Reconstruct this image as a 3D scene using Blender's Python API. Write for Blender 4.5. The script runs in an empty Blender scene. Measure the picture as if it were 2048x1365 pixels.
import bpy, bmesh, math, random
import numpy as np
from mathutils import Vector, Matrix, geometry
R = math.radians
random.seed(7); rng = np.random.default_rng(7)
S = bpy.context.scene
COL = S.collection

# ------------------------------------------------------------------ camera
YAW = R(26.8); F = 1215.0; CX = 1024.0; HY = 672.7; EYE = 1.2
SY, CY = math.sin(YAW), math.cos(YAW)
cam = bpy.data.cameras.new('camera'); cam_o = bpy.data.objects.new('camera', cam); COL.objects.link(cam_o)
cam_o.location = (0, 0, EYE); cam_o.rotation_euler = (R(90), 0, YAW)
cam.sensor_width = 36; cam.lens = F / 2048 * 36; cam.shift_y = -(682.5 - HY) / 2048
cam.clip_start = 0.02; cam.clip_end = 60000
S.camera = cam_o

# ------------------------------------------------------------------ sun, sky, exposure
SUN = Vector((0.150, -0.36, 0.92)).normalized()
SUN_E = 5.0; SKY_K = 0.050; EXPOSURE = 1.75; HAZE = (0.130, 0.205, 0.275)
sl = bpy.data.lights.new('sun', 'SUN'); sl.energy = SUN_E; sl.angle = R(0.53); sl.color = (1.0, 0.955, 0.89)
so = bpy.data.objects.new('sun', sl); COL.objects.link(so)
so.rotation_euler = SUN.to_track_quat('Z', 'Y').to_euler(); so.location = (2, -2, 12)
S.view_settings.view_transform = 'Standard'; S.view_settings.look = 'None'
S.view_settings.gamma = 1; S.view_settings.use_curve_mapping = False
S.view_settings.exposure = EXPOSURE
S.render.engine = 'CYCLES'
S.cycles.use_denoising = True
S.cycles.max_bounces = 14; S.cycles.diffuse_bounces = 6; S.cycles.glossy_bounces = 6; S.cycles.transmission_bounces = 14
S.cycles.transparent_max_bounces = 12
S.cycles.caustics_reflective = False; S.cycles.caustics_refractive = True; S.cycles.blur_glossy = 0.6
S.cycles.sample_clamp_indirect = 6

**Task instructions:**
Extract all of the material exactly as it is written.

**Reply:**
Reconstruct this image as a 3D scene using Blender's Python API. Write for Blender 4.5. The script runs in an empty Blender scene. Measure the picture as if it were 2048x1365 pixels.
import bpy, bmesh, math, random
import numpy as np
from mathutils import Vector, Matrix, geometry
R = math.radians
random.seed(7); rng = np.random.default_rng(7)
S = bpy.context.scene
COL = S.collection

# ------------------------------------------------------------------ camera
YAW = R(26.8); F = 1215.0; CX = 1024.0; HY = 672.7; EYE = 1.2
SY, CY = math.sin(YAW), math.cos(YAW)
cam = bpy.data.cameras.new('camera'); cam_o = bpy.data.objects.new('camera', cam); COL.objects.link(cam_o)
cam_o.location = (0, 0, EYE); cam_o.rotation_euler = (R(90), 0, YAW)
cam.sensor_width = 36; cam.lens = F / 2048 * 36; cam.shift_y = -(682.5 - HY) / 2048
cam.clip_start = 0.02; cam.clip_end = 60000
S.camera = cam_o

# ------------------------------------------------------------------ sun, sky, exposure
SUN = Vector((0.150, -0.36, 0.92)).normalized()
SUN_E = 5.0; SKY_K = 0.050; EXPOSURE = 1.75; HAZE = (0.130, 0.205, 0.275)
sl = bpy.data.lights.new('sun', 'SUN'); sl.energy = SUN_E; sl.angle = R(0.53); sl.color = (1.0, 0.955, 0.89)
so = bpy.data.objects.new('sun', sl); COL.objects.link(so)
so.rotation_euler = SUN.to_track_quat('Z', 'Y').to_euler(); so.location = (2, -2, 12)
S.view_settings.view_transform = 'Standard'; S.view_settings.look = 'None'
S.view_settings.gamma = 1; S.view_settings.use_curve_mapping = False
S.view_settings.exposure = EXPOSURE
S.render.engine = 'CYCLES'
S.cycles.use_denoising = True
S.cycles.max_bounces = 14; S.cycles.diffuse_bounces = 6; S.cycles.glossy_bounces = 6; S.cycles.transmission_bounces = 14
S.cycles.transparent_max_bounces = 12
S.cycles.caustics_reflective = False; S.cycles.caustics_refractive = True; S.cycles.blur_glossy = 0.6
S.cycles.sample_clamp_indirect = 6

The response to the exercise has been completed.